I'd been wanting to do some sort of typing project for a while. I've never done any sort of creative or poetic writing, so my intention was to create a collection of typed pages that was interesting solely due to the amount of labor that it took to create. This idea was primarily from Van Neistat's retyping of famous novels, though I think I was also inspired by Ai Weiwei's sunflower seeds. Essentially, the idea was that once you put a certain amount of time and effort into doing something repetitive and useless, the product holds a certain level of meaning, or is at least somewhat interesting. Like how walking a mile is lame, but thru-hiking the Appalachian trail is badass. Inspired by the Shining, I had a previous (scrapped) project typing the same sentence over and over, but it was never going to be shown to anyone and was, in retrospect, just me tweaking. I still have the papers, but it's only a few hundred iterations and kind of embarrassing. But I digress. Lily matched my pipe bomb replica with an awesome laser-cut stamp, so I figured that I had to up the scale of the gifts to keep the chain going. I was about to go home for break and have plenty of time on my hands, so I figured this was the perfect moment to start a long, stupid, pointless typing project.


I sat down the first day I got home and started the grind. The phrase I used, "Lily Kicks Dogs All The Time", is just something that Lily wrote on my desk one time, I think from a zine she made? I have no clue if there is any story or meaning behind it, but its the only quote I had to work with.


The result of the first session, about 3.5 hours of straight typing.


Final collection, counted twice. I'm pretty sure it's exactly a thousand, but it's definitely in the ballpark. I overshot before I counted, and scrapped 3 sheets I thought were subpar.
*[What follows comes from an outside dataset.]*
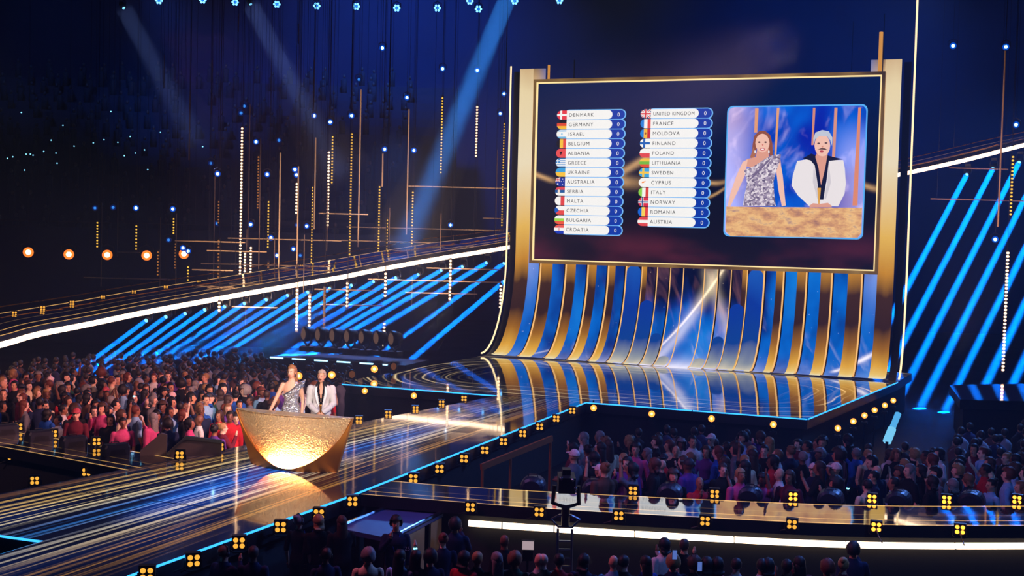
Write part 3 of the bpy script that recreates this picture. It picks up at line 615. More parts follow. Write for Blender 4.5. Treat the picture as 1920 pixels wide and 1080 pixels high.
pp('woman_picture', [((150, 84, 60), [(286, 495), (290, 420), (300, 365), (330, 336), (365, 335), (395, 360), (408, 410), (412, 480), (395, 500), (380, 430), (320, 420), (300, 500)]), ((176, 110, 80), [(275, 495), (296, 430), (310, 470), (300, 500)]),
  (SK2, [(318, 440), (385, 440), (388, 490), (455, 500), (460, 540), (300, 560), (232, 540), (255, 505), (310, 490)]), (SK, el(349, 408, 42, 56)), (SK, [(232, 520), (262, 505), (245, 600), (205, 690), (158, 785), (140, 785), (160, 700), (195, 600)]), (SK, [(430, 560), (456, 520), (470, 600), (488, 780), (465, 785), (445, 690)]),
  (M['inssequin'], [(240, 570), (300, 545), (360, 505), (400, 482), (460, 474), (452, 520), (430, 580), (415, 640), (420, 720), (430, 782), (232, 782), (246, 700), (258, 650), (250, 610)]), ((120, 104, 140), [(262, 640), (300, 590), (380, 512), (400, 495), (395, 510), (310, 600)]),
  ((90, 50, 50), el(330, 403, 8, 5, 8)), ((90, 50, 50), el(368, 403, 8, 5, 8)), ((215, 120, 110), [(345, 415), (356, 415), (351, 428)]), ((205, 60, 80), el(350, 446, 16, 8, 10)), ((255, 245, 245), el(350, 445, 11, 4, 8)), ((235, 240, 250), el(306, 460, 5, 9, 8)), ((235, 240, 250), el(388, 460, 5, 9, 8))], 2)
pp('man_picture', [((238, 232, 236), [(556, 515), (640, 500), (665, 545), (680, 640), (690, 700), (705, 720), (730, 640), (745, 510), (830, 510), (840, 560), (846, 650), (838, 710), (800, 785), (630, 785), (560, 720), (522, 660), (530, 600)]), ((24, 24, 50), [(588, 500), (640, 470), (664, 480), (735, 480), (760, 488), (830, 505), (745, 515), (732, 620), (712, 745), (690, 745), (676, 640), (660, 540), (636, 512)]),
  (SK2, [(672, 470), (738, 470), (722, 560), (698, 660), (684, 560), (664, 490)]), (SK, el(706, 422, 47, 66)), ((196, 204, 222), [(654, 420), (652, 380), (665, 345), (705, 330), (745, 338), (766, 375), (764, 425), (752, 390), (735, 368), (690, 365), (664, 385)]),
  ((100, 70, 70), el(684, 410, 9, 5, 8)), ((100, 70, 70), el(728, 408, 9, 5, 8)), ((222, 150, 130), [(700, 425), (714, 425), (707, 440)]), ((90, 62, 56), [(676, 448), (700, 438), (722, 440), (740, 450), (722, 448), (700, 446)]), ((190, 70, 80), el(702, 458, 12, 7, 8)),
  ((214, 208, 216), [(655, 540), (676, 640), (690, 740), (676, 740), (650, 640)]), ((214, 208, 216), [(745, 540), (736, 640), (716, 740), (728, 740), (758, 640)]), (SK2, [(630, 780), (650, 766), (690, 770), (740, 764), (762, 782), (762, 790), (630, 790)]), ((225, 165, 70), [(676, 675), (698, 675), (690, 770), (682, 770)])], 3)
pp('desk_picture', [(M['insdesk'], [(134, 786), (942, 794), (938, 945), (915, 972), (160, 962), (130, 935)])], 4)
# ================================================================== four-cell amber blinders
AMBER = em((255, 178, 64), 1.15); AMBERH = em((255, 160, 50), 3.2)
def face_cam(p): d = CAM-np.array(p); return math.atan2(d[0], -d[1])      # rz so that local -Y looks at the camera
_cell = {}
def cellmesh(hot):
    if hot not in _cell: b = MB(); b.ell((0, 0, 0), (.046, .022, .046), 10, 6); _cell[hot] = b.mesh('lens', AMBERH if hot else AMBER, smooth=True)
    return _cell[hot]
def blinder_proto(hot):
    r = empty('blinder_light'); b = MB()
    b.box((0, .07, 0), (.26, .14, .26)); b.box((0, .16, 0), (.18, .06, .18))
    for z in (-.105, 0, .105): b.box((0, -.005, z), (.26, .02, .012))
    b.build('housing', M['black'], r)
    b = MB(); b.tube([(.15, .07, 0), (.155, .07, -.15), (.1, .08, -.2), (-.1, .08, -.2), (-.155, .07, -.15), (-.15, .07, 0)], .012, 6); b.build('yoke', M['rig'], r)
    for x in (-.058, .058):
        for z in (-.055, .055): c = obj('lens', cellmesh(hot), r); c.location = (x, -.012, z)
    return r
BP = {h: blinder_proto(h) for h in (False, True)}; USED = set()
def place(proto, p, rz, label, cat, group, scale=1.):
    if id(proto) in USED: o = copy_tree(proto)
    else: o = proto; USED.add(id(proto))
    o.location = p; o.rotation_euler = (0, 0, rz); o.scale = (scale,)*3; tag(o, label, cat, group); LASTP[0] = o; return o
LASTP = [None]
def bracket(o, p, q):
    b = MB(); R = Matrix.Rotation(-o.rotation_euler[2], 4, 'Z'); s_ = o.scale[0]; L = [tuple((R@(Vector(v)-Vector(o.location)))/s_) for v in (p+HF*.06, (np.array(p)+HF*.06+np.array(q))/2+[0, 0, -.04], q)]
    b.tube(L, .016, 6); me = b.mesh('bracket', M['black']); obj('bracket', me, o)
def blinders(plist, where, label, group, hot=lambda k: False, ref='', scale=.78, arm=None):
    for k, (x, y) in enumerate(plist):
        p = where(x, y); place(BP[bool(hot(k))], p, face_cam(p)+random.uniform(-.2, .2), label % ordn(k+1), 'stage light', group, scale)
        if arm is not None: bracket(LASTP[0], p, arm(p))
blinders([(1073, 770), (1043, 785), (1012, 800), (980, 813), (944, 828), (909, 844), (870, 860), (824, 879), (775, 897), (661, 940), (598, 964), (526, 988), (448, 1018), (363, 1051), (275, 1076)], lambda x, y: atX(x, y, 8.0),
         'four-cell amber light below the catwalk edge nearer the camera, %s from the stage', 'amber lights along the catwalk front', scale=.85, arm=lambda p: np.array([7.7, p[1]+.12, 1.3]))
blinders([(870, 747), (828, 756), (779, 767), (728, 776), (673, 787)], lambda x, y: at(x, y, 1.52), 'four-cell amber light beyond the catwalk near the stage, %s from the stage', 'amber lights beyond the catwalk', arm=lambda p: np.array([5.05+(p[1]+11)*.163, p[1]-.1, 1.3]))
blinders([(412, 838), (337, 853), (181, 828), (100, 813), (35, 800)], lambda x, y: at(x, y, 1.62), 'four-cell amber light on the crowd side of the dark walkway, %s from the desk', 'amber lights on the side walkway', arm=lambda p: np.array([p[0], p[1], 1.45])-HF*.25)
blinders([(162, 885), (65, 901), (22, 855)], lambda x, y: at(x, y, 1.3), 'dim four-cell amber light in front of the dark walkway, %s from the desk', 'amber lights under the side walkway', arm=lambda p: np.array([p[0], p[1], .0]))
blinders([(1187, 920), (1340, 926), (1487, 931), (1635, 935), (1775, 937), (1907, 937)], lambda x, y: at(x, y, 1.55), 'four-cell amber light on the crowd edge of the curved walkway, %s from the catwalk', 'amber lights on the curved walkway', lambda k: k > 1, arm=lambda p: np.array([p[0], p[1], 1.4])-HF*.5)
def frontedge(x, y):
    ye = np.interp(x, [677, 840, 1000, 1250, 1590, 1920], [927, 940, 952, 967, 983, 986]); e = at(x, ye, STAGE); D = (e-CAM)@HF; return atD(x, y, D-.22)
blinders([(882, 951), (1011, 960), (1160, 967), (1322, 977), (1485, 983), (1643, 988), (1800, 993)], frontedge, 'four-cell amber light above the white strip of the curved walkway, %s from the catwalk', 'amber lights above the white strip', lambda k: k > 4, arm=lambda p: np.array([p[0], p[1], 1.36])+HF*.4)
RPX = np.array([proj(p)[0] for p in RP]); RPD = np.array([(p-CAM)@HF for p in RP]); RPZ = np.array([p[2] for p in RP])
def ramptop(x, y): D = np.interp(x, RPX, RPD)+2.2; return atD(x, y, D)
blinders([(27, 588), (80, 578), (135, 568), (193, 558), (251, 548), (311, 539), (373, 530), (437, 521), (500, 510), (565, 500), (632, 490), (701, 482), (767, 472), (837, 458), (908, 447)], ramptop, 'small four-cell amber light on the rising ramp, %s counted up the slope', 'amber lights on the rising ramp', arm=lambda p: np.array([p[0], p[1], np.interp(proj(p)[0], RPX, RPZ)+.55])-HF*.3)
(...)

I went to the hardware store and bought some supplies to display the pages. I spent an embarrassing amount of money on tools and materials because I didn't bring any home from school. If anyone reading this has access to the Disengineering budget it would be much appreciated.


After oiling the wood and constructing the booklet, here are some snapshots of the final result.










Ready for delivery!


Turns out, it wasn't even her 3/4 birthday. Whatever.